One aspect of this soliloquy that’s often overlooked is how much of it relies on language and imagery derived from horse-riding: ‘trammel’, as already noted, summons the idea of binding a horse’s legs together, while ‘I have no spur / To prick the sides of my intent’ suggests a rider kicking his horse into a gallop, and ‘Vaulting ambition, which o’erleaps itself / And falls on th’ other’ calls to mind an over-hasty horse which trips because it is jumping too far too fast.

Shakespeare doesn’t hammer home this motif, but it is there, loosely threaded through Macbeth’s thought-process and suggesting both the perils and the cost of rushing in to a course of action too quickly. As the two old axioms have it, ‘He who hesitates is lost’ but at the same time, ‘Look before you leap.’

About Macbeth

Macbeth is one of Shakespeare’s most famous tragic heroes, not least because he represents the Man Who Has It All (seemingly) and yet throws it away because of his ‘vaulting ambition’ to have Even More: to be king. A brave and effective soldier who is rewarded by the King, Duncan, for quelling a rebellion against his king, Macbeth decides to kill this same king, while Duncan is a guest under Macbeth’s own roof, just so Macbeth can seize the crown for himself.

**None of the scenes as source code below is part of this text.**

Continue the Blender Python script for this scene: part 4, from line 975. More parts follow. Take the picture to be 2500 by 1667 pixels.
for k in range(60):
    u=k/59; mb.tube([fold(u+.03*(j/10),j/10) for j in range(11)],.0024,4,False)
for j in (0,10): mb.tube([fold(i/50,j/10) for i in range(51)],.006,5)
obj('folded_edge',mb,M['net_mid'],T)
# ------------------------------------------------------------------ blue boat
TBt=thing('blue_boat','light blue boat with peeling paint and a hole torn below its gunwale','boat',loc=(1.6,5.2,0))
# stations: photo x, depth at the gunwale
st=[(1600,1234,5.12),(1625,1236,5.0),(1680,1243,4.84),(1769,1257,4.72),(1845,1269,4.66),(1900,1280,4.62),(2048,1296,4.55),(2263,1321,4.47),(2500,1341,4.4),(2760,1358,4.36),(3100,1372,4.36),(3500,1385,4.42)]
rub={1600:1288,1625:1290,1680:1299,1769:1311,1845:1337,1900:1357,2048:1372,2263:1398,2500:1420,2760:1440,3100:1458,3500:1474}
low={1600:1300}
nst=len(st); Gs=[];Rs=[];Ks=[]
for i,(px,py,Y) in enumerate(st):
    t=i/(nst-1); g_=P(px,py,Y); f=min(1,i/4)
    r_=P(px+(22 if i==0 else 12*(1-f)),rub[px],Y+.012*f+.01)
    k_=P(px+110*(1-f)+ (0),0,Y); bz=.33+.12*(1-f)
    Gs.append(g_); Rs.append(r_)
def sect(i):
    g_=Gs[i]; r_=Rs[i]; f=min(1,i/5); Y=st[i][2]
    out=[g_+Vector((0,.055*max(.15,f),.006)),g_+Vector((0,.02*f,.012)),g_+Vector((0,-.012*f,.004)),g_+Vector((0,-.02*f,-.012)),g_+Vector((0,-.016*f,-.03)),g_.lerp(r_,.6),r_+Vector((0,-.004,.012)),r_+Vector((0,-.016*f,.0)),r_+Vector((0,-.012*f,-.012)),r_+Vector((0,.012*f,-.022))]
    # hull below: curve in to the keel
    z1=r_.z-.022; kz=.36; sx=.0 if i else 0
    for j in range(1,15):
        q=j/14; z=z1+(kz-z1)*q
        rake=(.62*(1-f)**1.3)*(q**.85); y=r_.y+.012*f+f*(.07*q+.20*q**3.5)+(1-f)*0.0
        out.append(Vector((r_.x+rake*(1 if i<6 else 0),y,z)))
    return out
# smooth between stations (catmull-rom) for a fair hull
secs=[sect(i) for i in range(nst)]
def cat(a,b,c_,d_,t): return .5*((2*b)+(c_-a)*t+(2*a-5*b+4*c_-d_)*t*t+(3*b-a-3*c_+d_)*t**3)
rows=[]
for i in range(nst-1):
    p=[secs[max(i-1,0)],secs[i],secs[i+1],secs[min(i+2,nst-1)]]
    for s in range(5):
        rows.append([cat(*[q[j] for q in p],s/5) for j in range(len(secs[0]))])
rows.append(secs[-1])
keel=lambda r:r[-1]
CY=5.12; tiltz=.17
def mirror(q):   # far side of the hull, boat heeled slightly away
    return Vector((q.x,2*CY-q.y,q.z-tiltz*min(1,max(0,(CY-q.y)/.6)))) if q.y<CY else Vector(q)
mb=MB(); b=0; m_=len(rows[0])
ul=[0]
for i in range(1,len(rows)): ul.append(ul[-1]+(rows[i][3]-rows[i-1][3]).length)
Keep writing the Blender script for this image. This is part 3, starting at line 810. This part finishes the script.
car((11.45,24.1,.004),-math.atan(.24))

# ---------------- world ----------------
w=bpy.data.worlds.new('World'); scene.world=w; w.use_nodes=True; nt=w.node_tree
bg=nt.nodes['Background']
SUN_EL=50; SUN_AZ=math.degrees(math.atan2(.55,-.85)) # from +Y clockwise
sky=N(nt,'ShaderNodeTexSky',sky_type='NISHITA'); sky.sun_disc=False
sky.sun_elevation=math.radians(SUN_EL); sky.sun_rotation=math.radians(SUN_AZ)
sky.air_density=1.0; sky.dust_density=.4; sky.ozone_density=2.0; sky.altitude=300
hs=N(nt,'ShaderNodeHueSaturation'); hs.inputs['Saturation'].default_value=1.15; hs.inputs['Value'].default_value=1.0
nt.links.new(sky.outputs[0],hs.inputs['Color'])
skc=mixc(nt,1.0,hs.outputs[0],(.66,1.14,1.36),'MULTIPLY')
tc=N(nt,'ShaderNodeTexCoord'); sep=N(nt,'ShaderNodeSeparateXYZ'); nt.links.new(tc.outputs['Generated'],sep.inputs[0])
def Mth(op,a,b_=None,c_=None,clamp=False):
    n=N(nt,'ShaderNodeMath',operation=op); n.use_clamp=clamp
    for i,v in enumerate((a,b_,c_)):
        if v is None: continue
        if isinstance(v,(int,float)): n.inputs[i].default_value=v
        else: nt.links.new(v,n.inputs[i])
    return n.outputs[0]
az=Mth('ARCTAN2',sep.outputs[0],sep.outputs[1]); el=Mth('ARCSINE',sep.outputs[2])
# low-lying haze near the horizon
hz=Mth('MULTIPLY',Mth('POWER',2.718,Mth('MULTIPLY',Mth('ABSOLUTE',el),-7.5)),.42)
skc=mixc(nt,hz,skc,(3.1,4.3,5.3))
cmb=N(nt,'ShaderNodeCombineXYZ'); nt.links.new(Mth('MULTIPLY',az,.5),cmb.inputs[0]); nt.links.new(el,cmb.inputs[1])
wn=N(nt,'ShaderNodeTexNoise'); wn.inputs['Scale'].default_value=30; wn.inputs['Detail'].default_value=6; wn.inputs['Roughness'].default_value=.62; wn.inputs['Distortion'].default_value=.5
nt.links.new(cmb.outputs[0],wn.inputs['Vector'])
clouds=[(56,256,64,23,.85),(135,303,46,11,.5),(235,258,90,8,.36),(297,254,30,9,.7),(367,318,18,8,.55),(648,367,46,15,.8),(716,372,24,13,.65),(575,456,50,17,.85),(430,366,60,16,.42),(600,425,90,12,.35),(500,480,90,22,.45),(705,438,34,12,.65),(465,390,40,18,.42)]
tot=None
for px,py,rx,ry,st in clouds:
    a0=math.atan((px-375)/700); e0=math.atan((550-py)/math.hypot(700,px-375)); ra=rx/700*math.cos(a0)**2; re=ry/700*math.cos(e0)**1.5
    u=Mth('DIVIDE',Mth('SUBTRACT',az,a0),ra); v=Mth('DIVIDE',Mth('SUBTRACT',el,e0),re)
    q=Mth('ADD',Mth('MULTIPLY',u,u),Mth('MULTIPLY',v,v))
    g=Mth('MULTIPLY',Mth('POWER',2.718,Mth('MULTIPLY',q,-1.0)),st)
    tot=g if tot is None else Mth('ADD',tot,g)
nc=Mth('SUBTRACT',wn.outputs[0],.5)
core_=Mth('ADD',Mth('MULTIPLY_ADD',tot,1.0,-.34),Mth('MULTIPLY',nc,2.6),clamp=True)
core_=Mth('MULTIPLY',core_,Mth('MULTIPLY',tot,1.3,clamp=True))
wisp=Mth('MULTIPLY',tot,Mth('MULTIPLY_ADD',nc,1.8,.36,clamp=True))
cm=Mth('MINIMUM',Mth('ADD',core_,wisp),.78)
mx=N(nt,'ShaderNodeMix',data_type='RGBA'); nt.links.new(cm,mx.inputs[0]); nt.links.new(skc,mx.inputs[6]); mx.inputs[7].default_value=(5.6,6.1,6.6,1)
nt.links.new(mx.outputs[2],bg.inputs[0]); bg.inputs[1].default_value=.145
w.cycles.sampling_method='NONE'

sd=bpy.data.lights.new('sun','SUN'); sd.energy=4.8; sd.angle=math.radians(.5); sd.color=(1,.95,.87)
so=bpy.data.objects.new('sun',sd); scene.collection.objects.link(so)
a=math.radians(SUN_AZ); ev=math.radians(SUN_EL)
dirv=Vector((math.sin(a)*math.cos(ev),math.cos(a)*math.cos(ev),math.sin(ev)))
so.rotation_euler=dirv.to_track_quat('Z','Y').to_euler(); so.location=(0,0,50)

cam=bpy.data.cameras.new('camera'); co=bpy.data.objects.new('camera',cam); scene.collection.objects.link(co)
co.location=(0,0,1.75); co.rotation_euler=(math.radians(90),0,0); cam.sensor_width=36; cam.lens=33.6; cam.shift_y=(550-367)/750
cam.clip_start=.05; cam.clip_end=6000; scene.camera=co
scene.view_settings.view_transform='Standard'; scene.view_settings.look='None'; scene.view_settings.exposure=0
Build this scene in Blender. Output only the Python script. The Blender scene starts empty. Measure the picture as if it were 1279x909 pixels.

What’s more, he embarks on this course of action largely because he is tempted to do so by the Three Witches (who prophesy that he will be King) and by a woman closer to home, his ruthlessly ambitious wife, Lady Macbeth, who taunts his courage and his manhood (as it were) when Macbeth seems reluctant to go through with the deed.

Every deed Macbeth commits after the first one is justified by Macbeth’s desire to make his position ‘safely thus’, as he puts it in his soliloquy in III.1. He justifies having Banquo murdered and attempting to kill Fleance because Banquo, too, has been given a prophecy from the Three Witches, and seeing Macbeth’s prophecy comes true, he knows his friend will do his best to ensure Fleance and his descendants end up on the throne. As Macbeth puts it in III.2, ‘Things bad begun make strong themselves by ill.’